I personally believe that this book was enriching for me. I considered that Lewis began well with early Islam versus Medieval Europe, and continued through the 19th century and the Ottoman Empire. However, I found myself frequently confused as I read these essays, since Lewis attacked most analogies with which I used to understand the Islamic world, but provided no alternative comparisons. I was impatient to read the essays about the subject of Middle East studies. Bernard Lewis's book is alternately fascinating and frustrating. If you opened the book expecting either a history of the relationship between the Islamic and Western worlds, or an analysis of their relationship in recent decades, you will be confused as I was. The book is more a collection of essays dealing with various issues in Islamic-Western relations, such as problems in translating Arabic texts into European languages, the idea of country and patriotism in the Islamic world, and disputes between scholars of Middle Eastern studies.
Despite these mysterious topics, however, the book is not just for knowledgeable people of orientalism or European- Islamic encounters. Lewis's knowledge, and his writing style made this book much more interesting and enjoyable to read. I picked up many intriguing facts and anecdotes from the book.
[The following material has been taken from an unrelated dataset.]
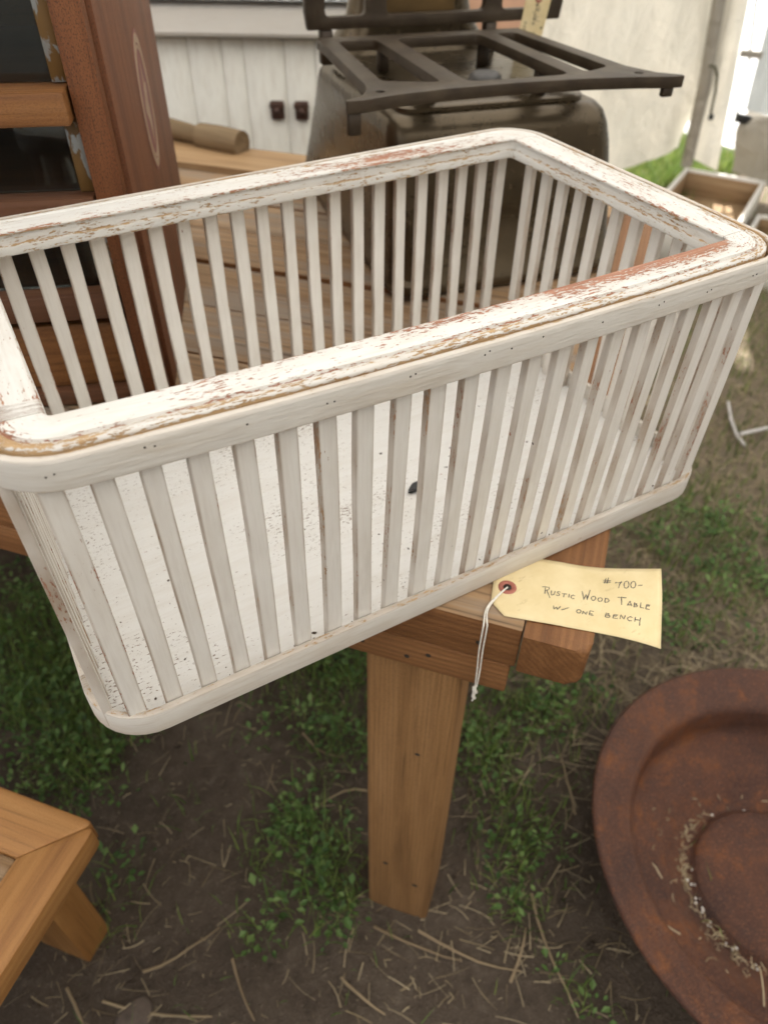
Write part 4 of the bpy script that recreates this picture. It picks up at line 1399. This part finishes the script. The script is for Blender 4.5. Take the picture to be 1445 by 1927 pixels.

However this book is not that perfect. For me, the problem in Bernard Lewis's approach is summed up in one of the book's first essays “on Muslims living in non-Muslim countries (in the encounters part). Lewis offers a fascinating study of what various Muslim scholars have said over the centuries about the theological implications of Muslims living under the laws of non-Muslims. Then he admits that the average Muslim probably has little or no knowledge of these theological debates and it is uncertain what effects these ideas have on how real people live their lives. He insists, though, that they must have some effect, and in any case, how can we find out any information about religious ideas except by listening to religious scholars? Scholarly and theological debates are interesting, but how religious ideas effect people's lives is even more so and that area is not only beyond the scope of Lewis's work, but it is something that he writes off as irrelevant and inappropriate to discuss, which I disagree with.
For me, this limitation is a problem throughout the book. Lewis is a always interesting scholar when he is discussing the history of ideas. But he repeatedly jumps to the conclusion that those ideas filter down to ordinary people's lives with little change. It would be far more interesting, and relevant to the general reader, I think, to see how those ideas play out in the real world.
To conclude, this book made me a strong believer and a high fervent of the idea of tolerant living between Muslims and Christians. Since, Bernard Lewis showed through the book that the periods of history when the two civilizations lived together in harmony were period of success and economical welfare and social well being. The Idea of Live and let live is also converging with the ideas of the university and after reading this book I am aware of one fact which is the encounters and conflicts between Christendom and Islam have just caused disasters throughout the centuries. I believe that it is time for all civilization to live in harmony in a global civilization in which there is room for ethnic diversity and theological mixture in which only strong faiths will sustain.